President Cristina Kirchner is leaning on banks to keep affordable credit flowing to an economy that private sector forecasters and the government say will grow at a more subdued pace next year.

Executives from Banco Santander Rio SA (BRPBF, BRIO.BA), Banco de La Nacion, Banco Ciudad de Buenos Aires, Banco Galicia SA, Banco Macro SA (BMA, BMA.BA), BBVA Banco Frances SA (BFR, FRAN.BA), Credicoop and HSBC Argentina met with Central Bank of Argentina President Marco del Pont on Thursday to discuss interest rates, according to a statement posted on the presidency's website.

Bankers agreed to gradually lower rates on loans starting Friday.

"There is no justification for the current level of rates, especially for the productive sector, which means concrete actions are needed to reduce it," Marco del Pont was quoted as saying.

A central bank spokesman declined to comment about the statement and Thursday's meeting.

The central bank appears to be taking aim at what it sees as an excessive spread between the rates that banks charge on loans and what they pay on deposits.

While the rate banks paid on 30 day certificates of deposit for up to 100,000 Argentine pesos ($23,360) fell to 14.5% on Dec. 2 from 15.2% a month earlier, the rate banks charge businesses for one-week loans rose to 23.6% from 21.9% during the same period, according to central bank data.

"There is a risk that banks repeat the same behaviour they had during the 2008-09 crisis, when they increased spreads and profitability," Marco del Pont said in the statement.

Banks have profited handsomely from Kirchner's high-growth, high-inflation policies that have stoked demand for consumer credit.

The central bank's most recent data put the financial system's annualized return on equity, a measure of profitability, at a hefty 22.5% in September.

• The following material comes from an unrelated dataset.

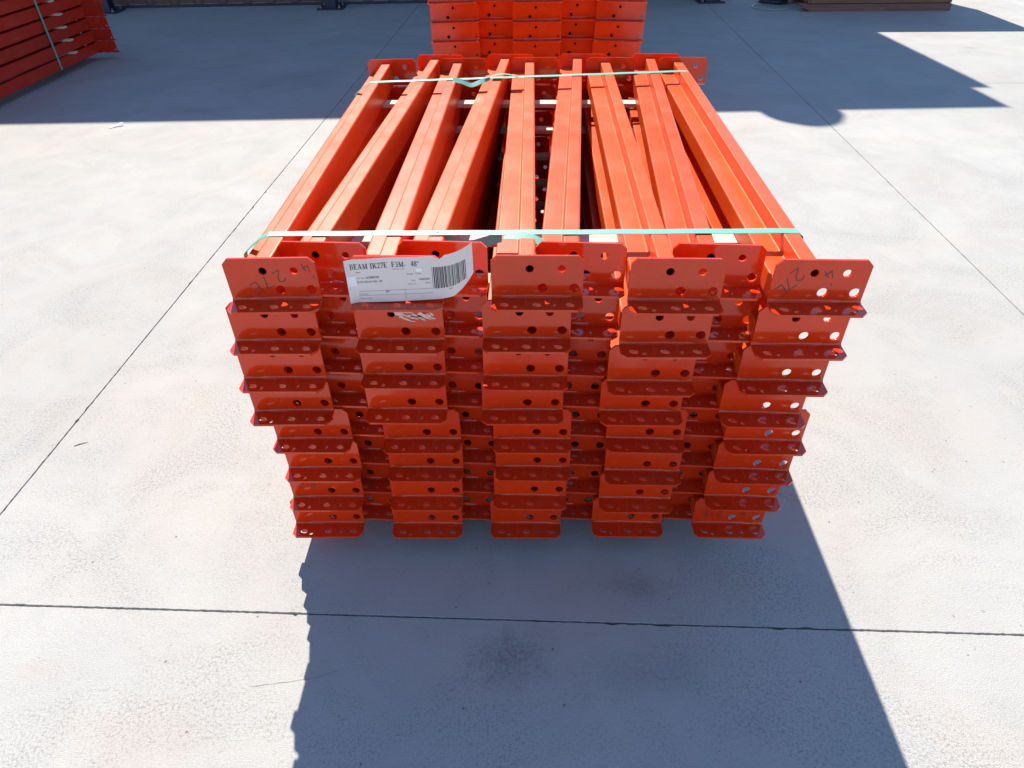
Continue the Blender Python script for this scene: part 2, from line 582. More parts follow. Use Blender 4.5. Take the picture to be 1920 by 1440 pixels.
# ------------------------------------------------------------------ crate on skids at the right, behind
crate = empty('timber_crate', (3.22, 6.95, 0), rad(-3.3))
tag(crate, 'brown timber crate on red-brown skids behind right, half in shade', 'crate')
for yy in (-.42, 0, .42):
    mb = MB()
    pr = [(-.62, .03), (-.66, .045), (-.66, .055), (.62, .055), (.62, 0.001), (-.56, .001)]
    mb.prism(pr, yy - .045, yy + .045, True)
    link('skid', mb.mesh('skid', M['skid']), crate)
for kk in range(8):
    mb = MB(); z0 = .057 + kk * .0985
    mb.box(-.56, .60, -.44, -.415, z0, z0 + .0945, .003)
    link('plank', mb.mesh('plank', M['crate']), crate)
for kk in range(8):
    mb = MB(); z0 = .057 + kk * .0985
    mb.box(-.56, .60, .415, .44, z0, z0 + .0945, .003)
    link('plank', mb.mesh('plank', M['crate']), crate)
for sx in (-.585, .602):
    for kk in range(8):
        mb = MB(); z0 = .057 + kk * .0985
        mb.box(sx, sx + .023, -.44, .44, z0, z0 + .0945, .003)
        link('plank', mb.mesh('plank', M['crate']), crate)
mb = MB(); mb.box(-.60, .63, -.45, .45, .846, .87, .003)
link('lid', mb.mesh('lid', M['crate']), crate)

# dark steel coil end leaning by the crate's left side
coil = empty('wire_coil', (2.46, 6.98, 0))
tag(coil, 'dark coil of wire lying at the left end of the timber crate', 'coil')
for kk, (rr, zz) in enumerate(((.115, .02), (.12, .055), (.112, .09), (.118, .125))):
    mb = MB()
    mb.tube([(rr * math.cos(a), rr * math.sin(a), zz + .004 * math.sin(2 * a)) for a in [i * 2 * math.pi / 28 for i in range(29)]], .017, 8)
    link('turn', mb.mesh('turn', M['steel']), coil)

# ------------------------------------------------------------------ rack beams
T = 0.004           # connector plate thickness
FL = 0.037          # flange depth
PH = 0.0752         # plate height


def circ(cx, cy, r, n=16, sx=1.0, rot=0.0):
    out = []
    for k in range(n):
        a = 2 * math.pi * k / n
        px, py = r * sx * math.cos(a), r * math.sin(a)
        out.append((cx + px * math.cos(rot) - py * math.sin(rot), cy + px * math.sin(rot) + py * math.cos(rot)))
    return out


def connector(name, W, holes, slots, far=False, mat=None):
    """angle connector: vertical plate welded to the tube end, flange turned outwards with punched hooks"""
    r = 0.005
    sgn = -1.0 if not far else 1.0
    mb = MB()
    h = W / 2
    c_ = 0.009
    # plate: front face at y=0, body behind it
    outer = [(-h, T + r), (h, T + r), (h, PH - c_), (h - c_, PH), (-h + c_, PH), (-h, PH - c_)]
    loops = [outer] + [circ(x - h, z, rr) for x, z, rr in holes]
    mb.extrude_poly(loops, lambda a, b_, c: (a, -sgn * c, b_), T)
    # bend
    n = 6
    vs, fs = [], []
    for k in range(n + 1):
        a = math.pi / 2 * k / n
        iy, iz = sgn * r * (1 - math.cos(a)), T + r - r * math.sin(a)
        oy, oz = sgn * (r - (r + T) * math.cos(a)), T + r - (r + T) * math.sin(a)
        vs += [(-h, iy, iz), (h, iy, iz), (-h, oy, oz), (h, oy, oz)]
    for k in range(n):
        a, b_ = 4 * k, 4 * k + 4
        fs += [(a, a + 1, b_ + 1, b_), (a + 2, b_ + 2, b_ + 3, a + 3), (a, b_, b_ + 2, a + 2), (a + 1, a + 3, b_ + 3, b_ + 1)]
    mb.add(vs, fs, smooth=True)
    # flange
    outer = [(-h, r), (-h, FL - c_), (-h + c_, FL), (h - c_, FL), (h, FL - c_), (h, r)]
    loops = [outer]
    for x, y, rr, sx, rot in slots:
        loops.append(circ(x - h, y, rr, 14, sx, rot))
    mb.extrude_poly(loops, lambda a, b_, c: (a, sgn * b_, c), T)
    # hooks pressed down out of the three big slots
    for x, y, rr, sx, rot in slots:
        if sx > 1.2:
            xx = x - h
            mb.box(xx - .0065, xx + .0065, min(sgn * (y - .0075), sgn * (y - .005)), max(sgn * (y - .0075), sgn * (y - .005)), -.006, .0002)
    return mb.mesh(name, mat or M['plate'])


def rounded(prof, r, seg=3):
    out = []
    n = len(prof)
    for i in range(n):
        p0, p, p1 = (Vector((*prof[(i + d) % n], 0)) for d in (-1, 0, 1))
        d0, d1 = (p0 - p).normalized(), (p1 - p).normalized()
        a, b_ = p + d0 * r, p + d1 * r
        for k in range(seg + 1):
            t = k / seg
            q = a * (1 - t) ** 2 + p * 2 * t * (1 - t) + b_ * t * t
            out.append((q.x, q.y))
    return out


def tube_mesh(name, x0, xs, x1, L, mat, zl=.0375, zr=.064):
    mb = MB()
    pr = rounded([(x0, 0.0008), (x1, 0.0008), (x1, zr), (xs, zr), (xs, zl), (x0, zl)], .0035, 4)
    mb.prism(pr, T, L - T)
    me = mb.mesh(name, mat)
    # smooth only the rounded corners' look: auto by angle
    for p in me.polygons: p.use_smooth = False
    return me


LB = 1.219
W1 = 0.141
HO1 = [(.059, .0537, .0063), (.107, .0537, .0063), (.079, .0208, .0078), (.1275, .0208, .0078)]
SL1 = [(.021, .0225, .0050, 1.65, .35), (.037, .0285, .0036, 1.15, 0), (.0705, .0225, .0050, 1.65, .35),
       (.097, .0235, .0034, 1.0, 0), (.1215, .0225, .0050, 1.65, .35)]
near1 = connector('end_connector', W1, HO1, SL1)
far1 = connector('end_connector', W1, HO1, SL1, True)
tube1 = tube_mesh('tube', .004 - W1 / 2, .041 - W1 / 2, .068 - W1 / 2, LB, M['orange'])


rj = random.Random(77)


def beam(loc, yaw, L, meshes, label, group, tilt=0.0):
    e = empty('rack_beam', loc, yaw)
    e.rotation_euler = (0.0, tilt, yaw)
    tag(e, label, 'rack beam', group, 'thing')
    n, f, t = meshes
    link('tube', t, e)
    o = link('end_connector', n, e)
    o.rotation_euler = (rj.uniform(-.012, .012), 0, rj.uniform(-.010, .010))
    link('end_connector', f, e, (0, L, 0))
    return e


ORD = ['leftmost', 'second', 'third', 'fourth', 'fifth', 'sixth', 'seventh', 'eighth', 'rightmost']
LAY = ['top', 'second', 'third', 'fourth', 'fifth', 'sixth', 'seventh', 'bottom']
Z0, PIT = 0.055, 0.0757
odd_c = {1: [-.364, -.380, -.385, -.387, -.367, -.362, -.368, -.378],
         2: [-.174, -.178, -.182, -.185, -.166, -.166, -.171, -.176],
         3: [.041, .025, .023, .018, .035, .037, .032, .023],
         4: [.250, .243, .229, .223, .241, .243, .237, .228],
         5: [.461, .452, .445, .430, .455, .450, .445, .431]}
odd_y = {1: [.906, .903, .901, .904, .912, .912, .906, .903],
         2: [.906, .899, .904, .903, .906, .907, .902, .897],
         3: [.898, .896, .894, .895, .901, .904, .900, .893],
         4: [.881, .875, .875, .887, .896, .889, .888, .891],
         5: [.870, .866, .870, .876, .887, .887, .888, .884]}
even_top = [-.297, -.107, .111, .322]
far_top = [-.335, -.126, .084, .302, .510]
rb = random.Random(11)
B1 = {}
for li in range(8):
    z = Z0 + (7 - li) * PIT
    shift = sum(odd_c[k][li] - odd_c[k][0] for k in range(1, 6)) / 5
    farc = [far_top[k] + shift + (rb.uniform(-.002, .002) if li else 0) for k in range(5)]
    for k in range(9):
        if k % 2 == 0:
            cx, cy = odd_c[k // 2 + 1][li], odd_y[k // 2 + 1][li]
            fx = farc[k // 2]
        else:
            a, b_ = k // 2 + 1, k // 2 + 2
            cy = (odd_y[a][li] + odd_y[b_][li]) / 2 + .05
            cx = even_top[k // 2] if li == 0 else (odd_c[a][li] + odd_c[b_][li]) / 2 + (-.034, -.034, -.028, -.018)[k // 2]
            cx = max(cx, odd_c[a][li] + .0685)
            fx = (farc[a - 1] + farc[b_ - 1]) / 2 + .0345
        yaw = -math.asin((fx - cx) / LB)
        lab = 'orange steel rack beam, %s layer, %s of nine across, front strapped bundle' % (LAY[li], ORD[k])
        tilt = 0.0
        if li == 0: tilt = {0: -.012, 4: 0.004, 6: .010, 8: .012}.get(k, 0.0)
        B1[(li, k)] = beam((cx, cy, z + (.0008 if tilt else 0)), yaw, LB, (near1, far1, tube1), lab, 'rack beams of the front bundle', tilt)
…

Argentina's booming economy is set to slow next year, with Marco del Pont last week forecasting 6% growth in 2012.

Demand for goods from Brazil, Argentina's top trade partner, is already showing signs of cooling, while galloping inflation at home is expected to weigh on an economy that will likely grow about 9% for a second straight year in 2011.

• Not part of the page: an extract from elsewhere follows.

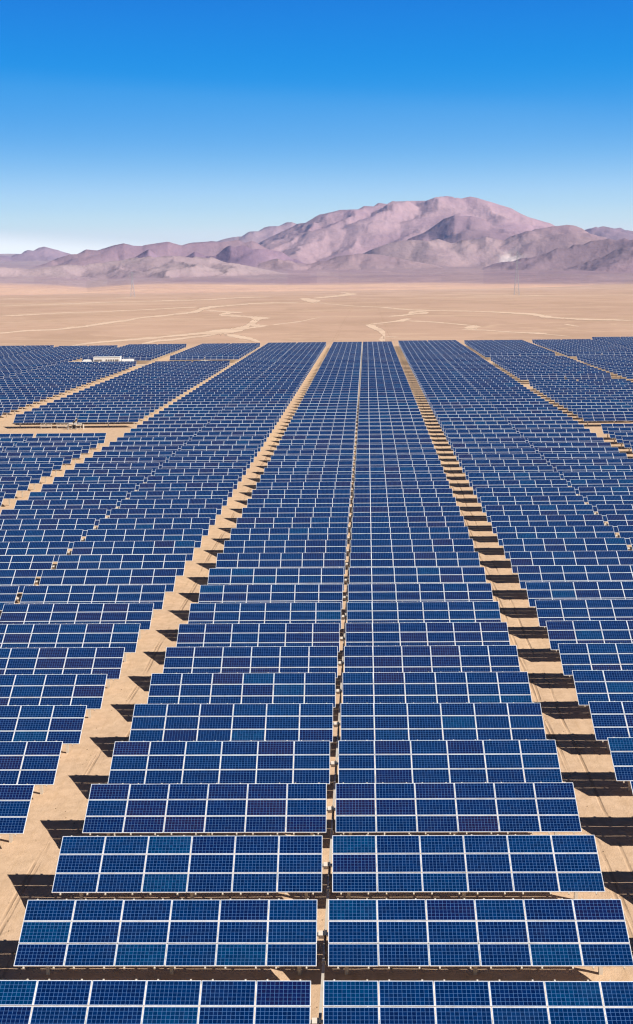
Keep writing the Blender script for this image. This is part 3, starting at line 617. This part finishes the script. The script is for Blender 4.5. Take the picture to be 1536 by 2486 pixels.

Further complicating the economic outlook, Kirchner has started to cut generous energy subsidies to consumers and is thought to be crafting an inflation-fighting plan that would seek to limit annual wage hikes at around 18% next year.

The government's heavily criticized statistics agency put annual inflation at nearly 10% at the end of October, while most private-sector estimates say it was between 20% and 25%.

Both measures, while necessary to stabilize the economy and public finances, could further depress growth through a reduction in consumers' disposable income.